Otherwise known as GEOS 2340, this class is taught in ROC 2.203 under the tutelage of geoscience professor Bob Stern and associate professor of instruction Randy Griffin. Taught on a trial basis this semester, GEOS curriculum includes the history of our solar system, the asteroid belt and meteorites. Students can explore the unique structure and development of meteorites and the impact they have scientifically, geographically and historically.
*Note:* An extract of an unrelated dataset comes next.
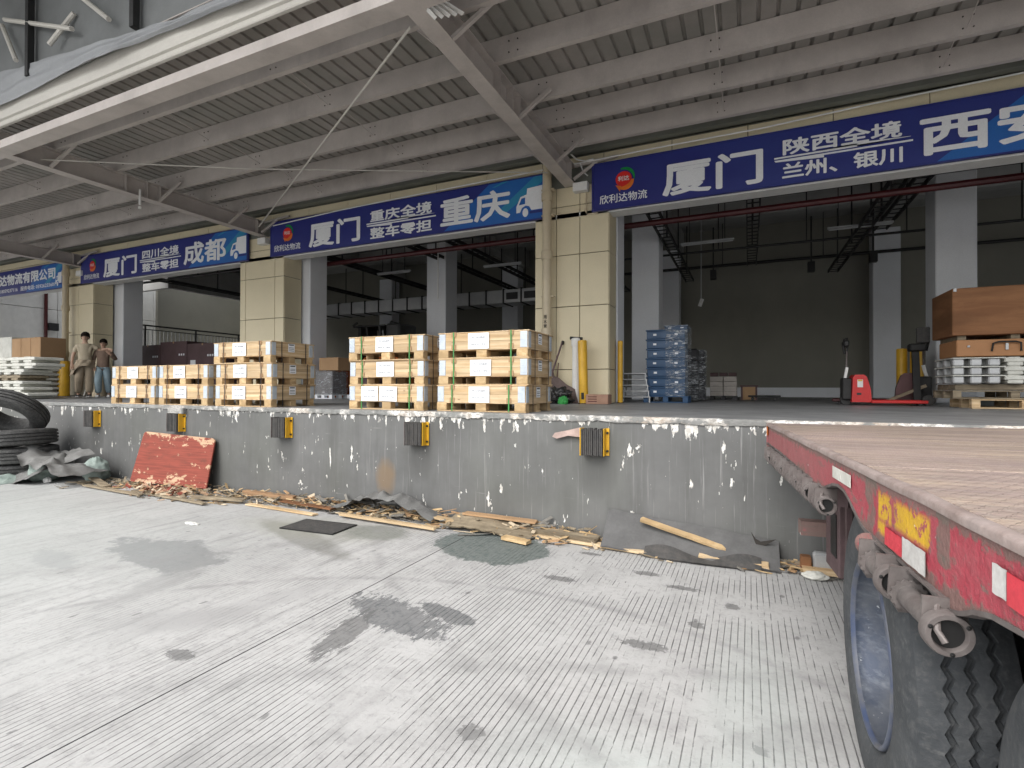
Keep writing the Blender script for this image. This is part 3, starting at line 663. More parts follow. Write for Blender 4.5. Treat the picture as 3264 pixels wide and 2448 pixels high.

“If you teach a course on meteorites and just make people read books about it and memorize stuff, it’s terribly boring, but having samples changes everything. You can touch these [meteorites],” Stern said. “When we were telling students to go over them, find one thing to do a report on, and then they were like ‘we get to take these home? What if it’s stolen, or what if we drop it?’ Like, I mean, they were really nervous because to them, it’s something that is very, very valuable. The reality is, the real value is the chance to connect students with the solar system so powerfully.”

Not only do students get to engage in lectures and presentations inside the classroom, they also get access to the Meteorite Research and Education Lab at ROC 1.213A. In this research lab, students get hands-on experience conducting specialized meteorite analytics. Using a powerful X-ray fluorescence gun (XRF), students test rock samples to see if they may be meteorites in disguise based on their mineral properties. Even students not enrolled in the class are welcome to help in the lab — with Stern’s permission — or bring in their own rocks for testing.

“The students that work with this in the lab, they are doing 99% of the work,” Griffin said. “They’re helping us establish a protocol that when people bring in stuff asking, ‘is this a meteorite,’ and they go through and do all these things that you can write up a little report template. So we’re very interested in what our student can do, really carrying the other leg.”

GEOS 2340 debuted this semester thanks to the collection Professor Stern received from series of donations around the world. UTD’s collection hosts meteorite samples as old as the solar system that crash landed in locations as diverse as Russia, Australia, the Philippines and even our own city of Dallas.

“We have worked with the Perot Museum because they’ve had a really nice mineral display,” Stern said. “They got that whole fourth floor about the solar system and the universe, and no space for meteorites. So I talked with the curator of the minerals and I said, you know, if you guys find the meteorites, let us know. Recently she said, you know, we found a meteorite. It fell and it was something they found in Duncanville in 1961, and now it’s here [in the laboratory].”

Currently, the class is mainly composed mostly of freshmen. Enrolled students engage in discussion after learning about a particular meteorite sample. However, any UTD students with an interest are welcome to stop by the laboratory adjacent to the geoscience club to ask questions or hang out.

“I came into this lab knowing next to nothing about meteorites,” said lab technician Kaitlin Pickens. “I mean, I thought they were cool. And I wanted lab work. So Dr. Stern was like, ‘Hey, you want to work in the meteorite laboratory,’ and I was like sure, why not? And I’ve learned so much about meteorites just by being around them. I have a much greater respect for them now than I ever did”.

This class is expected to return in fall of 2023 if the class is deemed a success by administration. Students who meet the honors requirement, or otherwise are given permission, can enroll in the class as an extracurricular, which is expected to grow as student interest increases. By getting access to these meteorites, Stern said, UTD is giving students a unique opportunity.

“These are the oldest things that anybody will ever touch,” Stern said. “There is nothing older in this solar system than a meteorite. So, when you put your hand on that meteorite, you will touch something that’s 4.56 billion years old.”